The best way to think of this is imagine a the 4th of July. If you moved to a place that does not have BBQ sauce. There is an opportunity to supply you community with BBQ sauce. Most people want items from home so someone steps in and begins to import the brands of BBQ sauce that Americans like and are used to. In this way immigrant communities are able to not only carve out an economic space but also produces a tether to their home country for culturally unique items.


Another fast example to understand is seasonings. Sometimes, herbs and ingredients, are only grown in one place. However, to make the dishes necessary for life, be it a wedding, coming of age ceremony, birth, death etc... you need those herbs or ingredients, to make it authentically.


Lets go deeper. Imagine 1 million people all needing a specific group of spices for daily cooking. Let's say these one million people need $8 worth of spices every 6 months. This becomes a very viable business if you can get into the market early. So there are opportunities for procurement, warehousing/storage, transportation, and even distribution.



Items of Choice:

Items of choice are things people can live without but simply prefer them. I like to think of my time in China. There were days where I wanted Worcestershire sauce, cornbread, grits.

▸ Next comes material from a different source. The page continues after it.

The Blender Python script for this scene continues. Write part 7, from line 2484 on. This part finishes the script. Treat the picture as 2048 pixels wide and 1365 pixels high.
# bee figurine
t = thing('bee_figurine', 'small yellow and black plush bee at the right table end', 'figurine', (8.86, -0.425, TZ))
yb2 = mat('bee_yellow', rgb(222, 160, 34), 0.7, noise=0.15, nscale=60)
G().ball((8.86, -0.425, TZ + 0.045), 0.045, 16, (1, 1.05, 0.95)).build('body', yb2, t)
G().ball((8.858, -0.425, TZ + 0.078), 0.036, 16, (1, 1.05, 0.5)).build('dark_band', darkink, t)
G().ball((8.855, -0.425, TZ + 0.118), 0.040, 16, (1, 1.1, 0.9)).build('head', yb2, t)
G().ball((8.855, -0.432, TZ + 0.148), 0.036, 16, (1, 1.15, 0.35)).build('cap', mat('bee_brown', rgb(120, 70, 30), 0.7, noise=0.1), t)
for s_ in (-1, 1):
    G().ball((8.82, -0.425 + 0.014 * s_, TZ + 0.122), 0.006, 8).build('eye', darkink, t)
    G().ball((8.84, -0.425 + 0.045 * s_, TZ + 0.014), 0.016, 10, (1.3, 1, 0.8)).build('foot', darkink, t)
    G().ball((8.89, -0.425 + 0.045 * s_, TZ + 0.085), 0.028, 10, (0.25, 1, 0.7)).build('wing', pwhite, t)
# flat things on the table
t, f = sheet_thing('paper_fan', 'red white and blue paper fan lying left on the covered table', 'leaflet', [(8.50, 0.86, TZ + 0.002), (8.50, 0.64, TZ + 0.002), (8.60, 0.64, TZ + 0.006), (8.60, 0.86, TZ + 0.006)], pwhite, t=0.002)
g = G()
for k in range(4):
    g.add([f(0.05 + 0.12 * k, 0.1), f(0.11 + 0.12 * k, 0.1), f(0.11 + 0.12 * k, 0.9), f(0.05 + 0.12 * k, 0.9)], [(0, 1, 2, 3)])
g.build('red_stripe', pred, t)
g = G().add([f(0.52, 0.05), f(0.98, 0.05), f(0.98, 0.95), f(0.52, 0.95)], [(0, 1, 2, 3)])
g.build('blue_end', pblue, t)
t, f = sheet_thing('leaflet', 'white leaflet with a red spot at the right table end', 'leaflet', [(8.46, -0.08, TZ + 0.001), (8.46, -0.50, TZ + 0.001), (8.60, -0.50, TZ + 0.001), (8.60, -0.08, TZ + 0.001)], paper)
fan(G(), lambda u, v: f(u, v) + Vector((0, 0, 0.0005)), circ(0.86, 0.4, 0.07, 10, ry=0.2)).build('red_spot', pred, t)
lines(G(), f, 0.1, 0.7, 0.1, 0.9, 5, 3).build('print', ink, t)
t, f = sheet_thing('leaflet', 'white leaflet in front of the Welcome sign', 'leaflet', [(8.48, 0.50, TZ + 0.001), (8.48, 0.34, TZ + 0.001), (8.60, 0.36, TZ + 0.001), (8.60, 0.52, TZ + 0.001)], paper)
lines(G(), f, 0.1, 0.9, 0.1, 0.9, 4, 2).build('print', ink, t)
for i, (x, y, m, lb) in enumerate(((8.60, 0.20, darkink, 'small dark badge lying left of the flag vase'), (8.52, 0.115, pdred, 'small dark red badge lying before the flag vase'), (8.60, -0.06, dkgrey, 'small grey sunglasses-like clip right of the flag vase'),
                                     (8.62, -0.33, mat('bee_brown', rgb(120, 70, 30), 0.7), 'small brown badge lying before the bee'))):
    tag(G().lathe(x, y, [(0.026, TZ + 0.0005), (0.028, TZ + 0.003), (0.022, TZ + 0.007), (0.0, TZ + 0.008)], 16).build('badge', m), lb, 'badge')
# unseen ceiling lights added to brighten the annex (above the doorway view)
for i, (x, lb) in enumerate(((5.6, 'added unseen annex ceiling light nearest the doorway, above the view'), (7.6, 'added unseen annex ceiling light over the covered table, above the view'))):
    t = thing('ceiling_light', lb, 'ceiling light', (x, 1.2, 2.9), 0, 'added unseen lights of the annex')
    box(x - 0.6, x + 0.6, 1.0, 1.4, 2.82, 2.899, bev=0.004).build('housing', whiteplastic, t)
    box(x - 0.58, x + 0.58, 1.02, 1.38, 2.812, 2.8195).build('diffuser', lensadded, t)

I did not need these items to perform any ceremonies, etc... but had they been available I would have paid up to 10 times the usual cost.


The Hard Truth:

African Americans or Black people in the United States did not have this luxury. Interestingly, this group was legally excluded from trade, but contrastingly, they were still allowed to recreate some of their cultural foods but only using substitution unless the item was brought to the USA or naturally already growing. Further, these unique creations then became the everyday food of the US regardless of color and many times, even class.


Once this group was able to engage in commerce, their cultural economic springboard was no longer viable because they had created and implemented a new system altogether. However, we would not do justice if we do not note how African Americans have been able to export this new taste, style, and experience around the world.



All in all, I hope this offers a different perspective on an old barbershop topic.